All exporters are required to surrender 25% of their export revenue to the Treasury and keep 75% of their foreign exchange earnings.
Jimmy Psillos, head of economic affairs for the Confederation of Zimbabwe Industries (CZI), was quoted by Business Times as saying the Reserve Bank of Zimbabwe is creating excess liquidity to pay the exporters. He said:
The central bank is creating excess liquidity to pay the exporters through the surrender requirement arrangement and that has created a vicious cycle of the exchange rate.
They (RBZ) have created additional Zimbabwe dollars in the market to settle local currency requirements for exporters and this pushes up the exchange rate.

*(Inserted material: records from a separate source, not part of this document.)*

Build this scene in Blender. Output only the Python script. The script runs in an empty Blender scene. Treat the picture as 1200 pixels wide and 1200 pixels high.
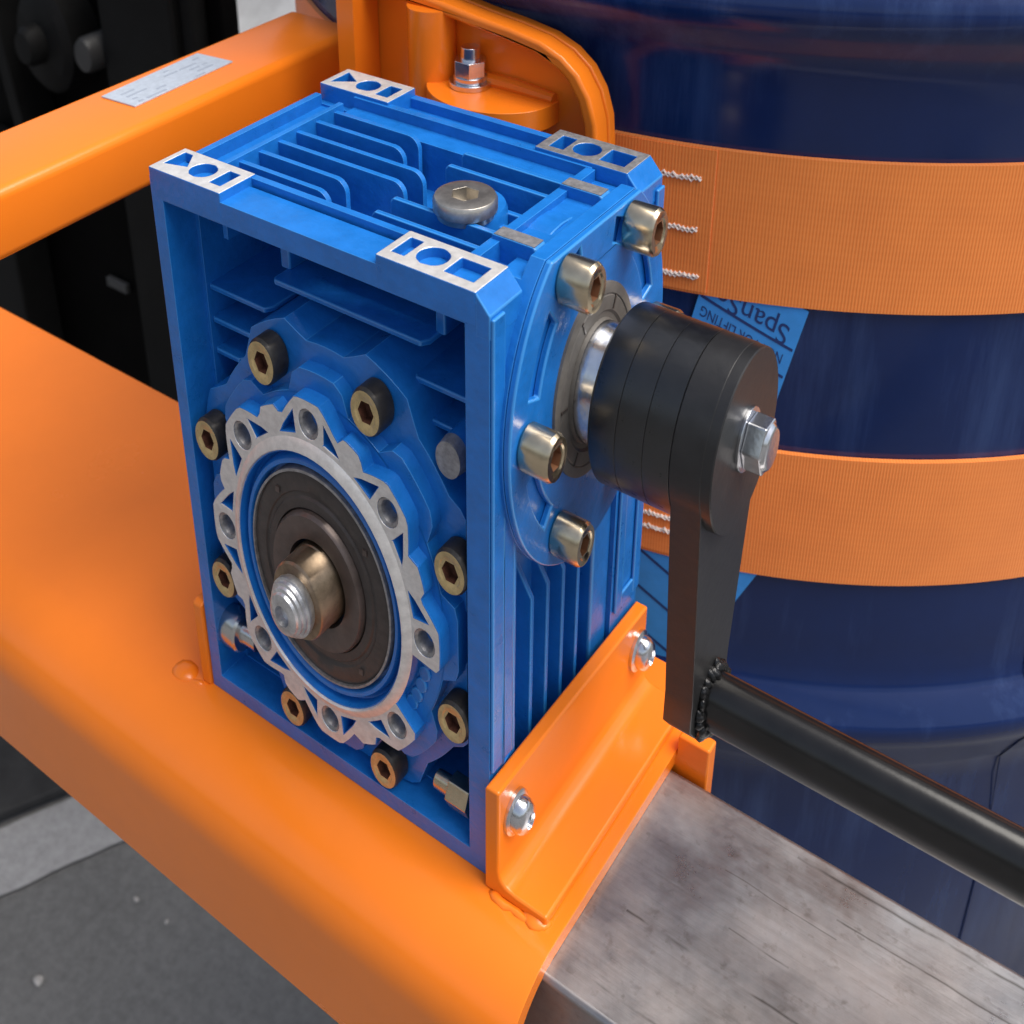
import bpy, bmesh, math, random
from mathutils import Vector, Matrix
from mathutils.geometry import tessellate_polygon
random.seed(7)
R_ = math.radians
S = 0.002                      # all shapes are written in units of 2 mm, gearbox corner at the origin
sc = bpy.context.scene
C = sc.collection

# ------------------------------------------------------------------ camera
cam_d = bpy.data.cameras.new('camera'); cam = bpy.data.objects.new('camera', cam_d); C.objects.link(cam)
cp = Vector((123.44, -96.471, 176.593)); tg = Vector((20.81, 40.0, 99.86)); roll = -0.0175
fwd = (tg - cp).normalized(); rt = fwd.cross(Vector((0, 0, 1))).normalized(); up = rt.cross(fwd)
c_, s_ = math.cos(roll), math.sin(roll)
rt, up = c_*rt + s_*up, -s_*rt + c_*up
m = Matrix((rt, up, -fwd)).transposed().to_4x4(); m.translation = cp*S
cam.matrix_world = m
cam_d.sensor_width = 36; cam_d.lens = 1434.23/1200*36
cam_d.shift_x = (600-516.48)/1200; cam_d.shift_y = (121.72-600)/1200
cam_d.clip_start = 0.01; cam_d.clip_end = 200
cam_d.dof.use_dof = True; cam_d.dof.focus_distance = 0.335; cam_d.dof.aperture_fstop = 26
sc.camera = cam

# ------------------------------------------------------------------ world, sun, exposure
SUN_EL, SUN_AZ = R_(64), R_(77)          # azimuth measured from +y towards +x
w = bpy.data.worlds.new('World'); sc.world = w; w.use_nodes = True
nt = w.node_tree; bg = nt.nodes['Background']
sky = nt.nodes.new('ShaderNodeTexSky'); sky.sky_type = 'NISHITA'; sky.sun_disc = False
sky.sun_elevation = SUN_EL; sky.sun_rotation = SUN_AZ; sky.air_density = 1.0; sky.dust_density = 3.0; sky.ozone_density = 1.0
hs = nt.nodes.new('ShaderNodeHueSaturation'); hs.inputs['Saturation'].default_value = 0.7      # thin high cloud
nt.links.new(sky.outputs[0], hs.inputs['Color']); nt.links.new(hs.outputs[0], bg.inputs[0]); bg.inputs[1].default_value = 0.062
sun_d = bpy.data.lights.new('sun', 'SUN'); sun = bpy.data.objects.new('sun', sun_d); C.objects.link(sun)
sun_d.energy = 1.5; sun_d.angle = R_(48); sun_d.color = (1.0, 0.95, 0.87)
sd = Vector((math.sin(SUN_AZ)*math.cos(SUN_EL), math.cos(SUN_AZ)*math.cos(SUN_EL), math.sin(SUN_EL)))
sun.rotation_euler = sd.to_track_quat('Z', 'Y').to_euler()
sc.view_settings.view_transform = 'Standard'; sc.view_settings.look = 'None'
sc.view_settings.exposure = 1.36; sc.view_settings.gamma = 1.0

# ------------------------------------------------------------------ materials
def mat(name, col, rough=0.5, metal=0.0, spec=0.5, coat=0.0, var=0.0, vscale=60, bump=0.0, bscale=400, col2=None, rvar=0.0):
    M = bpy.data.materials.new(name); M.use_nodes = True
    t = M.node_tree; b = t.nodes['Principled BSDF']
    b.inputs['Base Color'].default_value = (*col, 1); b.inputs['Roughness'].default_value = rough
    b.inputs['Metallic'].default_value = metal; b.inputs['Specular IOR Level'].default_value = spec
    b.inputs['Coat Weight'].default_value = coat; b.inputs['Coat Roughness'].default_value = 0.12
    tc = t.nodes.new('ShaderNodeTexCoord')
    if var or col2 or rvar:
        n = t.nodes.new('ShaderNodeTexNoise'); n.inputs['Scale'].default_value = vscale; n.inputs['Detail'].default_value = 6
        n.inputs['Roughness'].default_value = 0.65
        t.links.new(tc.outputs['Object'], n.inputs['Vector'])
        r = t.nodes.new('ShaderNodeValToRGB')
        c2 = col2 if col2 else tuple(max(0, x*(1-var)) for x in col)
        c1 = col if col2 else tuple(min(1, x*(1+var)) for x in col)
        r.color_ramp.elements[0].position = 0.35; r.color_ramp.elements[0].color = (*c2, 1)
        r.color_ramp.elements[1].position = 0.65; r.color_ramp.elements[1].color = (*c1, 1)
        t.links.new(n.outputs['Fac'], r.inputs[0]); t.links.new(r.outputs[0], b.inputs['Base Color'])
        if rvar:
            mr = t.nodes.new('ShaderNodeMapRange')
            mr.inputs['To Min'].default_value = max(0.02, rough-rvar); mr.inputs['To Max'].default_value = min(1, rough+rvar)
            mr.inputs['From Min'].default_value = 0.3; mr.inputs['From Max'].default_value = 0.7
            t.links.new(n.outputs['Fac'], mr.inputs['Value']); t.links.new(mr.outputs[0], b.inputs['Roughness'])
    if bump:
        n2 = t.nodes.new('ShaderNodeTexNoise'); n2.inputs['Scale'].default_value = bscale; n2.inputs['Detail'].default_value = 4
        t.links.new(tc.outputs['Object'], n2.inputs['Vector'])
        bp = t.nodes.new('ShaderNodeBump'); bp.inputs['Strength'].default_value = bump; bp.inputs['Distance'].default_value = 0.001
        t.links.new(n2.outputs['Fac'], bp.inputs['Height']); t.links.new(bp.outputs[0], b.inputs['Normal'])
    return M

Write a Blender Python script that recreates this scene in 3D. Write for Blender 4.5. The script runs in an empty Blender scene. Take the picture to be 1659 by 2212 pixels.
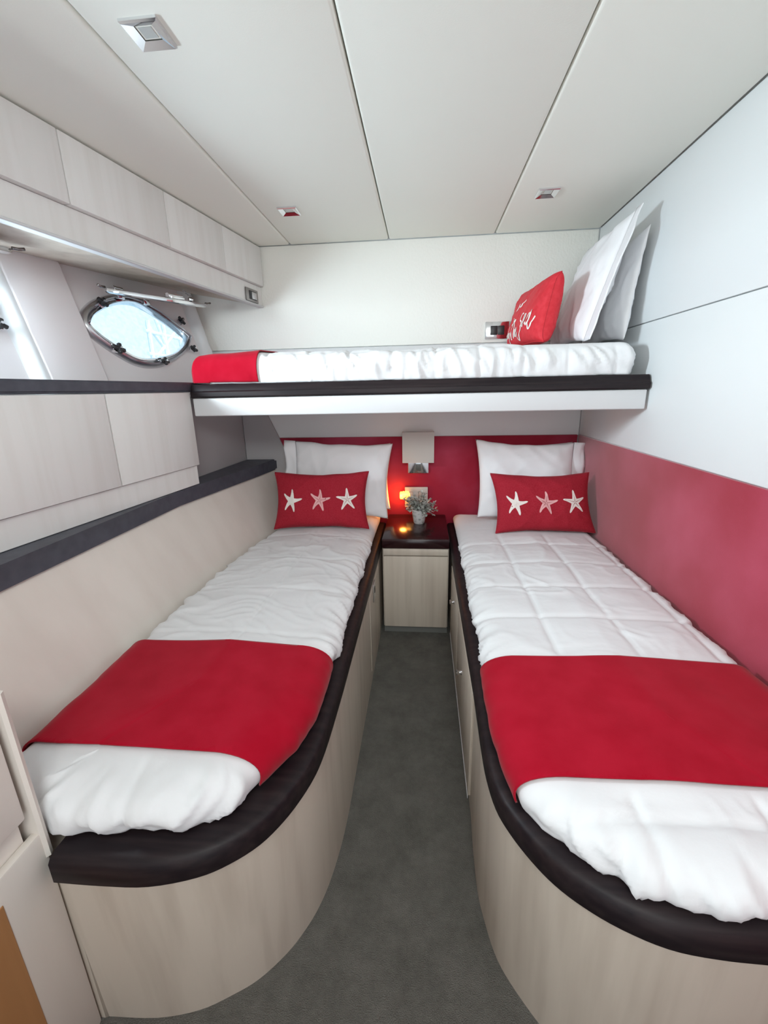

It even gets worse when the local currency exchange rate goes up, the central bank has to create more money to cover the obligations.

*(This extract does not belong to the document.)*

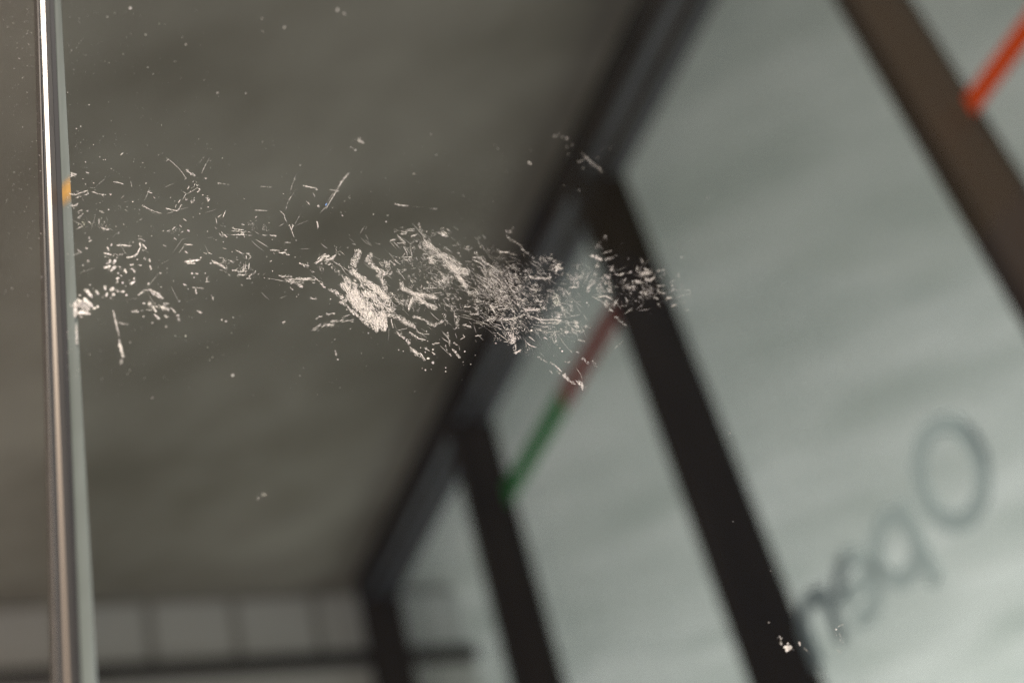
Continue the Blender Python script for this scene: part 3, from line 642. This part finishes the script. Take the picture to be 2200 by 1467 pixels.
brush(f4, 'I', 90, 18, 26, 10, 0, 35, .8, [(1660, 180), (1690, 290), (1800, 360), (1880, 400), (1920, 490), (2000, 540), (2130, 640)]); blob(f4, 'I', 26, 1740, 190, 70, 55, 26, 9, 0, 40, .55); blob(f4, 'I', 18, 1400, 480, 60, 60, 20, 8, 70, 40, .5)
blob(f4, 'G', 30, 1700, 210, 150, 60, 40, 8, -4, 14, .7); brush(f4, 'G', 26, 16, 22, 8, 0, 40, .8, [(1770, 380), (1860, 350), (1950, 380)]); blob(f4, 'G', 40, 1950, 440, 60, 60, 26, 10, 110, 40, .85); blob(f4, 'G', 46, 1800, 470, 70, 60, 22, 9, 60, 60, .7); blob(f4, 'G', 24, 1650, 820, 70, 40, 30, 11, 30, 30, .7)
field(f4, 'I', 260, 26, 8, 15, 30, .8, [(330, 480), (700, 660), (760, 800), (560, 760), (380, 660)], clump=.5)
field(f4, 'I', 2300, 20, 7.5, 42, 38, .78, [(-260, 640), (0, 600), (500, 640), (800, 800), (1100, 700), (1450, 560), (1760, 640), (2200, 900), (2200, 1467), (-150, 1467), (-60, 1200), (-20, 900)], clump=.55)
field(f4, 'I', 420, 46, 6.5, 45, 10, .75, [(1100, 780), (1500, 700), (1800, 900), (1750, 1250), (1200, 1200)], clump=.3)
brush(f4, 'J', 240, 26, 30, 10, 0, 30, .95, [(200, 440), (330, 470), (420, 520), (520, 590), (600, 550), (670, 510)]); brush(f4, 'J', 80, 40, 30, 11, 0, 35, .9, [(0, 480), (80, 540), (220, 590)]); brush(f4, 'J', 30, 30, 28, 12, 0, 40, .85, [(690, 390), (720, 560)]); brush(f4, 'J', 70, 42, 34, 10, 0, 50, .85, [(880, 390), (900, 500), (890, 640)])
brush(f4, 'J', 34, 24, 34, 10, 0, 25, .85, [(980, 570), (1110, 600)]); brush(f4, 'J', 40, 18, 26, 12, 0, 35, .85, [(745, 690), (765, 800), (790, 900)]); brush(f4, 'J', 20, 14, 26, 13, 0, 25, .85, [(820, 840), (930, 900), (935, 960)]); brush(f4, 'J', 55, 26, 34, 13, 0, 30, .9, [(820, 950), (880, 1010), (930, 1090)]); brush(f4, 'J', 9, 10, 26, 13, 0, 20, .8, [(710, 890), (735, 990)])
spot(f4, 'J', [(320, 930, 12), (440, 1100, 28, .85), (515, 1165, 30, .8), (345, 1255, 14, .5), (395, 1280, 17, .8), (715, 1245, 15, .85), (715, 1305, 14, .85), (515, 960, 20, .6), (430, 825, 12), (1015, 990, 16, .8), (1110, 1190, 12, .4), (1180, 1050, 10, .5), (1500, 860, 18, .6), (395, 1000, 16, .8)])
brush(f4, 'J', 36, 40, 34, 10, 10, 20, .9, [(150, 690), (280, 780), (400, 810)])
f4.build('scuff', rp, 'stuff', 'streaks and fine chips right of the smear')

# dense patch in front of the dark shop header
f5 = Flakes()
PK = (0.86, 0.76, 0.70)
field(f5, 'J', 1150, 24, 8, 15, 38, .8, [(1050, 60), (1300, -60), (2260, -80), (2260, 640), (1900, 720), (1420, 720), (1200, 620), (1120, 300)], clump=.6)
field(f5, 'K', 1000, 20, 7, 35, 40, .72, [(0, 560), (260, 540), (520, 700), (900, 1000), (1400, 1100), (1450, 1467), (0, 1467)], clump=.6)
field(f5, 'K', 160, 44, 6, 52, 10, .7, [(0, 800), (300, 760), (620, 1000), (500, 1150), (100, 1050)])
blob(f5, 'K', 60, 980, 630, 125, 60, 26, 11, 20, 50, .8); blob(f5, 'K', 60, 1150, 760, 110, 80, 46, 15, -35, 40, .85); blob(f5, 'K', 30, 690, 830, 55, 40, 26, 12, 20, 50, .8, PK); brush(f5, 'K', 46, 26, 50, 10, 0, 12, .95, [(700, 910), (900, 940), (1060, 930)]); blob(f5, 'K', 20, 900, 810, 60, 40, 20, 9, 60, 60, .6)
blob(f5, 'K', 24, 1320, 880, 28, 60, 22, 11, 90, 40, .75, (0.9, .84, .66)); blob(f5, 'K', 110, 1450, 970, 125, 90, 28, 10, 30, 50, .75, PK); brush(f5, 'K', 70, 46, 40, 10, 0, 20, .75, [(1740, 960), (1680, 1050), (1610, 1140)], tone=PK); blob(f5, 'K', 40, 1590, 890, 100, 60, 26, 9, 30, 40, .7); blob(f5, 'K', 34, 1745, 880, 40, 70, 28, 9, -20, 30, .8); blob(f5, 'K', 18, 1490, 740, 50, 50, 22, 10, 60, 60, .5)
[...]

That is why we have been chasing our tails for a very long time.
Zimbabwe National Chamber of Commerce (ZNCC) CEO Christopher Mugaga told Business Times that the export retention threshold is an official declaration by the government that the Zimbabwe dollar is going nowhere. Said Mugaga:
The printing of the excess money in the market to cater for the 25% surrender requirement shows that there is a huge problem in economic policy making as the economy is operating at an optimal level.
There is no reason to print money but to use the available Zimbabwean dollars in the economy.
According to the RBZ, the overall effect of the 25% surrender requirement is to increase the foreign exchange resources available to the government and the bank.
This will enable the central bank to fund the forex auction system and pay off national and international debts.